Set problem:
List all lines in the material below that contain "scene".

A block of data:
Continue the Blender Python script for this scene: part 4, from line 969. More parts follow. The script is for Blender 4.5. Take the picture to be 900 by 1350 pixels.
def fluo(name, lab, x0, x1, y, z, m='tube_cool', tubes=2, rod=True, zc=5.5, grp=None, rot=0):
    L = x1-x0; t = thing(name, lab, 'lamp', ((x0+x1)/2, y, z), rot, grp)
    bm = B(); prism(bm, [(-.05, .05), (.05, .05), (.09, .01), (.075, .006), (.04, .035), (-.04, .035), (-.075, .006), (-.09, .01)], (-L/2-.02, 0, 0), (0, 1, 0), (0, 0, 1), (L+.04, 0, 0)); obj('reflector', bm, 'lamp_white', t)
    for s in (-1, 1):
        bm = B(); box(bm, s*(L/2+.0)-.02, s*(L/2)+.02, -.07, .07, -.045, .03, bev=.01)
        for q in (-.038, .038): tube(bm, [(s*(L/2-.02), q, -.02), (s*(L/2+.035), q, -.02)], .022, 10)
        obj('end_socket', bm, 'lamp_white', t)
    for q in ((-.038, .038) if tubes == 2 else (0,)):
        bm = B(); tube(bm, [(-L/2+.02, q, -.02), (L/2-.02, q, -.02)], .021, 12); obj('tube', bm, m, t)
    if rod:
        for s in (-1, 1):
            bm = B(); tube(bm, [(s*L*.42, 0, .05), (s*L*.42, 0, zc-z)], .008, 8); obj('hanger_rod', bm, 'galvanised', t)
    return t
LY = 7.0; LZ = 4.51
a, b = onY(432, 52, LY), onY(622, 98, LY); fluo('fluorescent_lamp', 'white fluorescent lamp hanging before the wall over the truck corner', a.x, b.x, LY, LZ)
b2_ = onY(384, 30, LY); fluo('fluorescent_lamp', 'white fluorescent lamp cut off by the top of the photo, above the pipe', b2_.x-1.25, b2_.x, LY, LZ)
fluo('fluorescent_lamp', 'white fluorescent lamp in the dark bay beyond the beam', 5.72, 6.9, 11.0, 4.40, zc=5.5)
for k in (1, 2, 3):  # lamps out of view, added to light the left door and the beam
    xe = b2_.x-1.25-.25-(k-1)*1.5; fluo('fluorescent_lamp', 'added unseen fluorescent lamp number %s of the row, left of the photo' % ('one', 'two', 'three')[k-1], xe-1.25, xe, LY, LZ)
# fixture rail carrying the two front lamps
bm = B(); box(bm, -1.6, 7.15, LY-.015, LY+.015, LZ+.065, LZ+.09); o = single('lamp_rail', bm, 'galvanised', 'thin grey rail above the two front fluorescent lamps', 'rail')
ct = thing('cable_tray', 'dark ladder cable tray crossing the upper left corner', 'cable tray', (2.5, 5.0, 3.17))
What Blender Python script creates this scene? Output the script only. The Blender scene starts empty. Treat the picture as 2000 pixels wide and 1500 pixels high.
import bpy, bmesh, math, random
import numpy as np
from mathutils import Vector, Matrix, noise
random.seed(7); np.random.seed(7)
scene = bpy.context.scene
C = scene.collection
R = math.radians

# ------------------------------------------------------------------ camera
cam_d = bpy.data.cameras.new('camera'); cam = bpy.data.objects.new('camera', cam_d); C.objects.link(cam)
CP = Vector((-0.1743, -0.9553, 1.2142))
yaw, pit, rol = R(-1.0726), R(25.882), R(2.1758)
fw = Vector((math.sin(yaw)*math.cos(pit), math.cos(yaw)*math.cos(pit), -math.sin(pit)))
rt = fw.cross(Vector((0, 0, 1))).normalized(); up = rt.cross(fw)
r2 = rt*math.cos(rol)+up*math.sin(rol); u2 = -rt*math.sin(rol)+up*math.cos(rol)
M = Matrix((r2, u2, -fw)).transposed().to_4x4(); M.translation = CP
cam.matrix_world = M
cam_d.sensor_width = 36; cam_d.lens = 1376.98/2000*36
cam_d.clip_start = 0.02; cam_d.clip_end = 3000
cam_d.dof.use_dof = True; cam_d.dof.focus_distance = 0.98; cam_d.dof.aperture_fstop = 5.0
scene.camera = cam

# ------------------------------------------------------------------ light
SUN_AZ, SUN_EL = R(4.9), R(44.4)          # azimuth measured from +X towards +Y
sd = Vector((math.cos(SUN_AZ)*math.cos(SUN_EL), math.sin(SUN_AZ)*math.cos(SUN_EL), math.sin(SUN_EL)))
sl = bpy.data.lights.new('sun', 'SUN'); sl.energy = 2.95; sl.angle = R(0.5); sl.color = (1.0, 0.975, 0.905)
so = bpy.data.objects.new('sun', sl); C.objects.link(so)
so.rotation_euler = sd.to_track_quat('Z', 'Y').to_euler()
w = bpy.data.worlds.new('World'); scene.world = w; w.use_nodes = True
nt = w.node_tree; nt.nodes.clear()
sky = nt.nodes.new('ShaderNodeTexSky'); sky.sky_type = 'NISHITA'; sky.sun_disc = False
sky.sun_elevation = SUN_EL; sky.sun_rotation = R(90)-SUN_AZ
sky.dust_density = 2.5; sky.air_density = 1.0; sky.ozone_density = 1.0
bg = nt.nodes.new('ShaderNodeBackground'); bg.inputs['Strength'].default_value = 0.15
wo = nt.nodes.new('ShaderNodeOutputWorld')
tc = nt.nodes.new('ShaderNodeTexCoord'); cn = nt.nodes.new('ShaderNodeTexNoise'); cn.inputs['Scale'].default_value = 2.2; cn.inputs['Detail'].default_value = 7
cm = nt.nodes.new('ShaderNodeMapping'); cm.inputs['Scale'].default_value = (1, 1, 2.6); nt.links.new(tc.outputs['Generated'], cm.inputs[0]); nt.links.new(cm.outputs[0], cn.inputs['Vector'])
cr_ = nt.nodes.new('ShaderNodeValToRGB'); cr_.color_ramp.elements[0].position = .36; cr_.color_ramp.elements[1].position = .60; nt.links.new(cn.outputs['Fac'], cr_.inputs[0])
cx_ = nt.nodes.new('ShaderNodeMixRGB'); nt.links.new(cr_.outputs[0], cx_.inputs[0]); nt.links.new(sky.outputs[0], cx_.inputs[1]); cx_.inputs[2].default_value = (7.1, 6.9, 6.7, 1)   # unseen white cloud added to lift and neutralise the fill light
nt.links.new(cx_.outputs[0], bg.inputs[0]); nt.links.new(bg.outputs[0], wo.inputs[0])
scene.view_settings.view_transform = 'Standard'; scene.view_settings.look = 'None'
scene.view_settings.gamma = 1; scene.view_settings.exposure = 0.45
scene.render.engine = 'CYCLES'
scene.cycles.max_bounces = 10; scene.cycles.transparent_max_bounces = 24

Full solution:
Continue the Blender Python script for this scene: part 4, from line 969. More parts follow. The script is for Blender 4.5. Take the picture to be 900 by 1350 pixels.
What Blender Python script creates this scene? Output the script only. The Blender scene starts empty. Treat the picture as 2000 pixels wide and 1500 pixels high.
scene = bpy.context.scene
C = scene.collection
scene.camera = cam
w = bpy.data.worlds.new('World'); scene.world = w; w.use_nodes = True
scene.view_settings.view_transform = 'Standard'; scene.view_settings.look = 'None'
scene.view_settings.gamma = 1; scene.view_settings.exposure = 0.45
scene.render.engine = 'CYCLES'
scene.cycles.max_bounces = 10; scene.cycles.transparent_max_bounces = 24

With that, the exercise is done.